What is needed
Return all of the data exactly, with nothing left out but the pictures.

Information provided
################

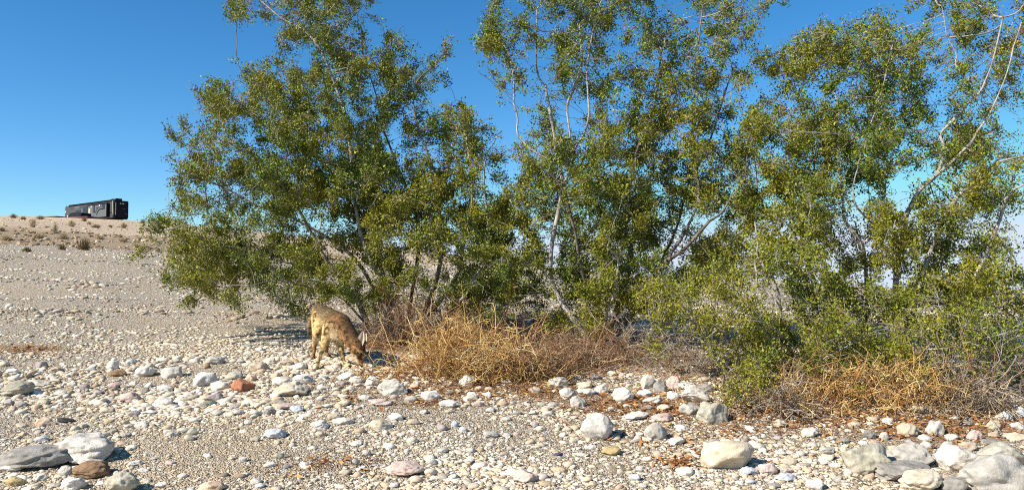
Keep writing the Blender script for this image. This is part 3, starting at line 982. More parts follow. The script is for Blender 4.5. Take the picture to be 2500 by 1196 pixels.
def shrub(name, label, g, base, stems, n_attr, n_clust, depth, spread, seed, yellow=0.0, per=26, group="creosote shrubs", lsize=0.0225, tilt=0.0, sharp=1.0, maxr=0.05, rough_low=None):
    rs = np.random.default_rng(seed)
    root = empty(name, base)
    tag(root, label, "shrub", group)
    B = Vector(base)
    nodes, parent = [], []
    stem_nodes = []
    for pts, r0, r1, dark in stems:
        p3 = [P(*q) for q in pts]
        p3[0].z = max(p3[0].z, ground(p3[0].x, p3[0].y) - 0.03) if len(pts[0]) == 3 and pts[0][1] > 700 else p3[0].z
        c = catmull([tuple(q) for q in p3], 7)
        wob = np.stack([np.interp(np.linspace(0, 1, len(c)), np.linspace(0, 1, 9), rs.normal(0, 0.016, 9)) for _ in range(3)], 1)
        c = c + wob
        rr = RADK[0] * np.interp(np.linspace(0, 1, len(c)), [0, 1], [r0, r1]) * (1 + np.interp(np.linspace(0, 1, len(c)), np.linspace(0, 1, 12), rs.normal(0, 0.16, 12)))
        gg = Geo(); polytube(gg, c - np.array(B), rr, 9)
        link("stem", gg.mesh("stem"), BARK_DARK if dark else BARK, root)
        i0 = len(nodes)
        for i, q in enumerate(c):
            nodes.append(q); parent.append(i0 + i - 1 if i else -1)
    nseed = len(nodes)
    attr = crown_points(g, n_attr, depth, spread, rs, seed, sharp * 0.6, tilt)
    N, Pn = colonize(nodes, parent, attr, rs)
    # thickness of every branch from the number of twig ends it carries
    cnt = np.zeros(len(N)); child = np.zeros(len(N), int)
    for i in range(len(N)):
        if Pn[i] >= 0: child[Pn[i]] += 1
    rad = np.zeros(len(N))
    acc = np.zeros(len(N))
    for i in range(len(N) - 1, nseed - 1, -1):
        if child[i] == 0: acc[i] = 1
        if Pn[i] >= 0: acc[Pn[i]] += acc[i]
    rad = 0.0026 * np.maximum(acc, 1) ** 0.42
    rad = np.minimum(rad, maxr * 0.5)
    D = np.zeros_like(N)
    has = Pn >= 0
    D[has] = norm(N[has] - N[Pn[has]])
    D[~has] = (0, 0, 1)
    e = np.arange(nseed, len(N))
    p = Pn[e]
    rp = np.where(p < nseed, rad[e] * 1.15, np.minimum(rad[np.maximum(p, 0)], rad[e] * 1.2))
    dp = np.where((p < nseed)[:, None], D[e], D[p])
    gg = Geo()
    limb = np.full(len(N), -1)
    for i in range(nseed, len(N)):
        limb[i] = i if Pn[i] < nseed else limb[Pn[i]]
    big = rad[e] > 0.0052
    groups = [(~big, 3, gg)] + [(big & (limb[e] == k), 6, Geo()) for k in np.unique(limb[e[big]])]
    for m_, sd, gq in groups:
        edge_tubes(gq, N[p[m_]] - np.array(B), N[e[m_]] - np.array(B), rp[m_], rad[e[m_]], dp[m_], D[e[m_]], sd, (1, 1, 1))
    # leaf sprigs
    PER = 15
    ns = int(n_clust * .9 / PER)
    ctr = crown_points(g, ns, depth, spread, rs, seed, sharp * .6, tilt)
    out = norm(ctr - (np.array(B) + np.array([0, 0, .5])))
    sd_ = norm(out + rs.normal(0, .38, out.shape) + np.array([0, 0, .08]))
    big_ = rs.uniform(.65, 1.35, ns)
    fa, fb = frames(sd_)
    k_ = np.repeat(np.arange(ns), PER)
    nn_ = len(k_)
    cl = ctr[k_] + (sd_[k_] * rs.normal(0, .085, (nn_, 1)) + fa[k_] * rs.normal(0, .036, (nn_, 1)) + fb[k_] * rs.normal(0, .036, (nn_, 1))) * big_[k_][:, None]
    cl = np.concatenate([cl, crown_points(g, n_clust - nn_, depth, spread, rs, seed, sharp, tilt)])
    cl = cl[cl[:, 2] > ground_np(cl[:, 0], cl[:, 1]) + .05]
    tree = __import__("mathutils").kdtree.KDTree(len(N))
    for i, q in enumerate(N): tree.insert(q, i)
    tree.balance()
    t0 = np.zeros_like(cl); dist = np.zeros(len(cl)); near = np.zeros(len(cl), int)
    for i, q in enumerate(cl):
        co, k, dd = tree.find(q)
        t0[i] = co; dist[i] = dd; near[i] = k
    far = dist > 0.26
    cl[far] = t0[far] + norm(cl[far] - t0[far]) * rs.uniform(0.1, 0.26, far.sum())[:, None]
    short = np.linalg.norm(cl - t0, axis=1) < 0.07
    cl[short] = t0[short] + norm(D[near[short]] + rs.normal(0, 0.5, (short.sum(), 3))) * 0.09
    dd = norm(cl - t0)
    n_ = len(cl)
    edge_tubes(gg, t0 - np.array(B), cl - np.array(B), np.full(n_, .0026), np.full(n_, .0012), dd, dd, 3, (1, 1, 1))
    for m_, sd, gq in groups[1:]:
        if gq.n: link("branch", gq.mesh("branch"), BARK, root)
    link("twigs", gg.mesh("twigs"), TWIG, root)
    V, F, C = leaves_for(t0, cl, rs, seed, per, lsize, yellow=yellow)
    link("crown", np_mesh("crown", V - np.array(B), F, C, smooth=False), LEAF, root)
    return root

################

Exercise solution
Keep writing the Blender script for this image. This is part 3, starting at line 982. More parts follow. The script is for Blender 4.5. Take the picture to be 2500 by 1196 pixels.
def shrub(name, label, g, base, stems, n_attr, n_clust, depth, spread, seed, yellow=0.0, per=26, group="creosote shrubs", lsize=0.0225, tilt=0.0, sharp=1.0, maxr=0.05, rough_low=None):
    rs = np.random.default_rng(seed)
    root = empty(name, base)
    tag(root, label, "shrub", group)
    B = Vector(base)
    nodes, parent = [], []
    stem_nodes = []
    for pts, r0, r1, dark in stems:
        p3 = [P(*q) for q in pts]
        p3[0].z = max(p3[0].z, ground(p3[0].x, p3[0].y) - 0.03) if len(pts[0]) == 3 and pts[0][1] > 700 else p3[0].z
        c = catmull([tuple(q) for q in p3], 7)
        wob = np.stack([np.interp(np.linspace(0, 1, len(c)), np.linspace(0, 1, 9), rs.normal(0, 0.016, 9)) for _ in range(3)], 1)
        c = c + wob
        rr = RADK[0] * np.interp(np.linspace(0, 1, len(c)), [0, 1], [r0, r1]) * (1 + np.interp(np.linspace(0, 1, len(c)), np.linspace(0, 1, 12), rs.normal(0, 0.16, 12)))
        gg = Geo(); polytube(gg, c - np.array(B), rr, 9)
        link("stem", gg.mesh("stem"), BARK_DARK if dark else BARK, root)
        i0 = len(nodes)
        for i, q in enumerate(c):
            nodes.append(q); parent.append(i0 + i - 1 if i else -1)
    nseed = len(nodes)
    attr = crown_points(g, n_attr, depth, spread, rs, seed, sharp * 0.6, tilt)
    N, Pn = colonize(nodes, parent, attr, rs)
    # thickness of every branch from the number of twig ends it carries
    cnt = np.zeros(len(N)); child = np.zeros(len(N), int)
    for i in range(len(N)):
        if Pn[i] >= 0: child[Pn[i]] += 1
    rad = np.zeros(len(N))
    acc = np.zeros(len(N))
    for i in range(len(N) - 1, nseed - 1, -1):
        if child[i] == 0: acc[i] = 1
        if Pn[i] >= 0: acc[Pn[i]] += acc[i]
    rad = 0.0026 * np.maximum(acc, 1) ** 0.42
    rad = np.minimum(rad, maxr * 0.5)
    D = np.zeros_like(N)
    has = Pn >= 0
    D[has] = norm(N[has] - N[Pn[has]])
    D[~has] = (0, 0, 1)
    e = np.arange(nseed, len(N))
    p = Pn[e]
    rp = np.where(p < nseed, rad[e] * 1.15, np.minimum(rad[np.maximum(p, 0)], rad[e] * 1.2))
    dp = np.where((p < nseed)[:, None], D[e], D[p])
    gg = Geo()
    limb = np.full(len(N), -1)
    for i in range(nseed, len(N)):
        limb[i] = i if Pn[i] < nseed else limb[Pn[i]]
    big = rad[e] > 0.0052
    groups = [(~big, 3, gg)] + [(big & (limb[e] == k), 6, Geo()) for k in np.unique(limb[e[big]])]
    for m_, sd, gq in groups:
        edge_tubes(gq, N[p[m_]] - np.array(B), N[e[m_]] - np.array(B), rp[m_], rad[e[m_]], dp[m_], D[e[m_]], sd, (1, 1, 1))
    # leaf sprigs
    PER = 15
    ns = int(n_clust * .9 / PER)
    ctr = crown_points(g, ns, depth, spread, rs, seed, sharp * .6, tilt)
    out = norm(ctr - (np.array(B) + np.array([0, 0, .5])))
    sd_ = norm(out + rs.normal(0, .38, out.shape) + np.array([0, 0, .08]))
    big_ = rs.uniform(.65, 1.35, ns)
    fa, fb = frames(sd_)
    k_ = np.repeat(np.arange(ns), PER)
    nn_ = len(k_)
    cl = ctr[k_] + (sd_[k_] * rs.normal(0, .085, (nn_, 1)) + fa[k_] * rs.normal(0, .036, (nn_, 1)) + fb[k_] * rs.normal(0, .036, (nn_, 1))) * big_[k_][:, None]
    cl = np.concatenate([cl, crown_points(g, n_clust - nn_, depth, spread, rs, seed, sharp, tilt)])
    cl = cl[cl[:, 2] > ground_np(cl[:, 0], cl[:, 1]) + .05]
    tree = __import__("mathutils").kdtree.KDTree(len(N))
    for i, q in enumerate(N): tree.insert(q, i)
    tree.balance()
    t0 = np.zeros_like(cl); dist = np.zeros(len(cl)); near = np.zeros(len(cl), int)
    for i, q in enumerate(cl):
        co, k, dd = tree.find(q)
        t0[i] = co; dist[i] = dd; near[i] = k
    far = dist > 0.26
    cl[far] = t0[far] + norm(cl[far] - t0[far]) * rs.uniform(0.1, 0.26, far.sum())[:, None]
    short = np.linalg.norm(cl - t0, axis=1) < 0.07
    cl[short] = t0[short] + norm(D[near[short]] + rs.normal(0, 0.5, (short.sum(), 3))) * 0.09
    dd = norm(cl - t0)
    n_ = len(cl)
    edge_tubes(gg, t0 - np.array(B), cl - np.array(B), np.full(n_, .0026), np.full(n_, .0012), dd, dd, 3, (1, 1, 1))
    for m_, sd, gq in groups[1:]:
        if gq.n: link("branch", gq.mesh("branch"), BARK, root)
    link("twigs", gg.mesh("twigs"), TWIG, root)
    V, F, C = leaves_for(t0, cl, rs, seed, per, lsize, yellow=yellow)
    link("crown", np_mesh("crown", V - np.array(B), F, C, smooth=False), LEAF, root)
    return root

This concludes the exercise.